21 Apr, 2014 By: Erik Gruenwedel

Packaged-media sellthrough offsets rental declines

While Hastings Entertainment has seen rentals of movies and TV shows decline due to growth in subscription streaming and Redbox kiosks, it continues to generate revenue from the sale of packaged media.

Indeed, the Amarillo, Texas-based operator of 126 stores throughout the Southwest saw revenue from new Blu-ray Disc and DVD increase 2% to 23% ($100 million) of total sales in 2013 from the same period two years ago, according to an April 21 regulatory filing.

At the same time, rental revenue declined 2% to 12.9% ($59.8 million) of the $435.9 million in 2013 revenue. Same-store movie sales increased primarily due to enhanced sales of Blu-ray titles, traditional and boxed set DVDs — partially offset by declines in sales new, previously viewed and used mid-priced DVDs.

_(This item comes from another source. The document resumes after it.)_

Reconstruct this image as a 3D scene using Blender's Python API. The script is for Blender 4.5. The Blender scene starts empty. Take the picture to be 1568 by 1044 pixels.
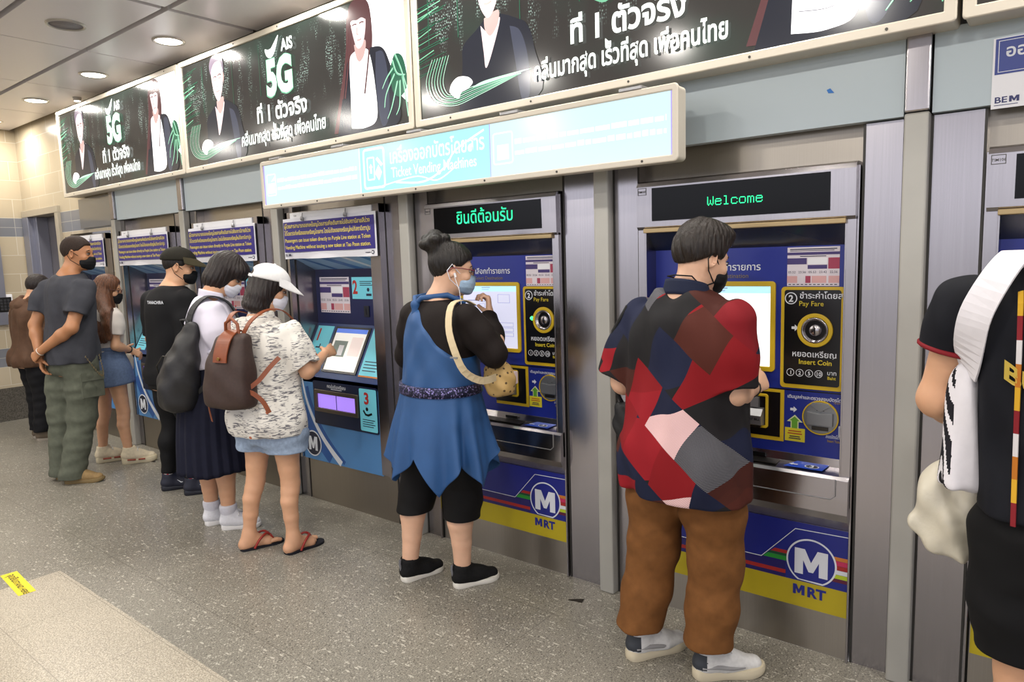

Meanwhile, rental comps decreased due to fewer turns of DVDs and video games, partially offset by increased rentals of Blu-ray movies. Rental movie comps decreased 10.6%, as sales were negatively impacted by rental kiosks and subscription streaming such as Netflix, Hulu Plus and Amazon Prime Instant Video, while rental video game comps, which were impacted by the longevity of the current console cycle, decreased 28.4%.

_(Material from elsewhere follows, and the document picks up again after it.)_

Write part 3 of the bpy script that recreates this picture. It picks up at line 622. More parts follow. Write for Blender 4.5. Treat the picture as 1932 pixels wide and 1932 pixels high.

Pending shareholder approval, CEO John Marmaduke will sell Hastings for $21.4 million to investor Joel Weinshanker, owner of National Entertainment Collectibles Association, with shareholders receiving $3 in cash per share of common stock.

Upon completion of the sale, Marmaduke and CFO Dan Crow will resign their respective positions, with Crow staying on as a consultant.